Google-Motorola merger approved by the EU Commission

Google-Motorola merger approved by the European Union
As we reported last week, the EU today approved Google’s acquisition of Motorola. No concessions were asked for from Google, although the EU did warn that it would be keeping an eye on the newly-formed Googerola, and the rest of the enthusiastically-litigious mobile industry. The EU Commission was expected to allow the merger, since several other key players also control hardware and software on their mobile platforms, including RIM, Nokia, and Apple. That was indeed their finding, as the EU said, “The Commission approved the transaction mainly because it would not significantly modify the market situation in respect of operating systems and patents for these devices.

While there are no true concessions required, it would be premature to say that approval came with no strings attach. The Commission made a strict warning that it would be watching all players in the mobile space, as it has grown concerned over “the increasingly strategic use of patents.”

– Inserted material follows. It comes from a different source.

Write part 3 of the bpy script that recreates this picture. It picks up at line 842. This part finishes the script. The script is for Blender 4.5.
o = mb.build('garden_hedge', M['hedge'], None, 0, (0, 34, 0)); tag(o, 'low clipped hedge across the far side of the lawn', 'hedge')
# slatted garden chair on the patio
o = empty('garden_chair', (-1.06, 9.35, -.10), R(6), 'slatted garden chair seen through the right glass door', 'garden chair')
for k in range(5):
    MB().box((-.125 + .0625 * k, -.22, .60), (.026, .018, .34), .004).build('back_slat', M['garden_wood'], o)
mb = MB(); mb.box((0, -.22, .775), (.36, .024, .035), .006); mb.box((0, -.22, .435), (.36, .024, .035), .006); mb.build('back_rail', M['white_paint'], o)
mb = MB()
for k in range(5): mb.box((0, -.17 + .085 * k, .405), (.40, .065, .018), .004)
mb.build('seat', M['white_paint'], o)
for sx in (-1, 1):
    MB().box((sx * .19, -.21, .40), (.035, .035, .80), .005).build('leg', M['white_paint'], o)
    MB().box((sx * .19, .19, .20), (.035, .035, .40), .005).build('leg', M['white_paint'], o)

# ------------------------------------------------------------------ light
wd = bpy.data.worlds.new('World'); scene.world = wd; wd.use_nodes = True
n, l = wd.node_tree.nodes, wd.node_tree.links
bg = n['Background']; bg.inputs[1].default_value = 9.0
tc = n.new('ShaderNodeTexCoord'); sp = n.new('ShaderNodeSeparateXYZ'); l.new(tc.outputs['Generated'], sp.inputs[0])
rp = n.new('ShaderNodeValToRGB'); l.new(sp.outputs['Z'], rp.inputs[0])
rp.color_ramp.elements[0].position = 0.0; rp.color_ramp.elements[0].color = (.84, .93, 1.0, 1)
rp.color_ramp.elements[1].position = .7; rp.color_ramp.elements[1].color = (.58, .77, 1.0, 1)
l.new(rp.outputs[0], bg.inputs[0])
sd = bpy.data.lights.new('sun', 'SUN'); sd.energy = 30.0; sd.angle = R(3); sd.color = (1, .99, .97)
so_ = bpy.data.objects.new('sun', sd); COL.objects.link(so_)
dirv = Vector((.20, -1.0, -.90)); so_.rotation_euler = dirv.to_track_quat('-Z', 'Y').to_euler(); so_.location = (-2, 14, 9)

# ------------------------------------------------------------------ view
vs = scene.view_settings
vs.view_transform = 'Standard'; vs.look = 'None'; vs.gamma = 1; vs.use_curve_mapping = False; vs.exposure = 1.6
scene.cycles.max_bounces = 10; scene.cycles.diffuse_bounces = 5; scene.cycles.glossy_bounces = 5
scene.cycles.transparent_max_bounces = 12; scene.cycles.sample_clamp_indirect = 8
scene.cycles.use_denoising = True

Nor did the EU Commission stop at a general warning; the official press release contains an entire section of FRAND law concerns, citing the explicit laws and expectations of FRAND patent holders. Not only does Motorola Mobility own many FRAND patents, they are currently using some in their ongoing legal dispute with Apple. Samsung, who has been even more aggressive with FRAND patents, recently found themselves on the wrong end of an investigation into anti-competitive practices in Europe.

The U.S. Department of Justice is expected to also approve the merger this week, leaving China, Israel, and Taiwan to approve the deal before it can officially close.